Tuesday, 2 November 2010

Anatomy of a Design

I thought you might find it interesting to see the process we went through to create a design for one of our productions. For The Monster in the Hall we knew we wanted something cool that would appeal to teenagers, without being patronising.

The first part of our process was to talk to the writer David Greig, and Director Guy Hollands to extract the keys images, settings, themes and desired tone that would accurately reflect the play.

A rather extensive list of ideas emerged. When commissioning design work, we must minimise the number of iterations, as our budgets (and time scales) can't cope with extended re-working.

So as marketers, it's our job to hone these ideas into an achievable brief and find a suitable designer who could make it come to life.

Some of the ideas generated by Guy and David, although good, were just too complicated to portray in one design, so we had to be selective with the most important elements.

Subtlety of emotion is awkward to convey (without many iterations) so we had to stick to simplified ideas.

One of our early options involved "Duck" and potentially her Dad sitting on a sofa, with a suggestion of a motorbike made through posters. Although we were aware of two other show posters around that time which had predominantly featured a sofa and therefore decided to avoid this.

There was also a lot of discussion about the inclusion of motorbike posters. We were concerned this might look too 80s and therefore not appeal to modern teenagers.

For some time we've been fans of Duncan MacDonald's illustrative style. It has a youthful, edginess that we thought would suit this show. So we approached Duncan at Make Studio.

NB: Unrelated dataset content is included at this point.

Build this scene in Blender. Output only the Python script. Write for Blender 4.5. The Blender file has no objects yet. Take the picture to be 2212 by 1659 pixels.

Duncan and I met with Guy, to discuss what options might work. Duncan then sent us some initial sketches so we could agree the composition before he worked it up further. His sketches include useful annotations relating the brief to the design elements.




Click images to view detail

Through looking at these sketches we decided to elimate the extraneous props (pizza boxes and bike tools), as we felt they were distracting.

We wanted people to think that the school girl in the picture "Duck", was comfortable with the bike; but didn't want them to think it was hers. It is a Ducati Monster (yes...The "Monster" in the Hall) and is owned by her Dad.

We felt that a seated pose made "Duck" disappear too much, so asked to see a version with her leaning on it.



This version of "Duck" and the bike, was really starting to take shape. In particular the inking of the bike was in exactly the style we wanted. We were however concerned that she looked slightly too old for "Duck"; and that her leg up pose, may be a bit too sexy. Although this sounds a bit over-cautious, we have to ensure our image works for both public and schools touring, so tiny details like this were considered.

We had an idea of the pose we wanted. So to save time describing this over the phone, or by email, we sent Duncan a snap of me in the position we envisaged.



This kind of source material can save the designer a lot of time and effort going down the wrong route (...and that's how my sneakers ended up in the poster!).



With the final composition agreed, Duncan added colour and made small adjustments to the eyes and feet.



The colour was tweaked...



...and tweaked again, before a background colour and shadow were added - to provide context.



The final design - which we love - was complete. It was used on our website and in the season brochure. It was also used in our leaflets and posters around the town, as well as in show programmes.







Thanks to Duncan for great work on this, and for his patience dealing with our feedback and tweaks.

The Monster in the Hall has completed its schools and community tour; and opens at the Citizens Theatre tonight, playing here until 13 November.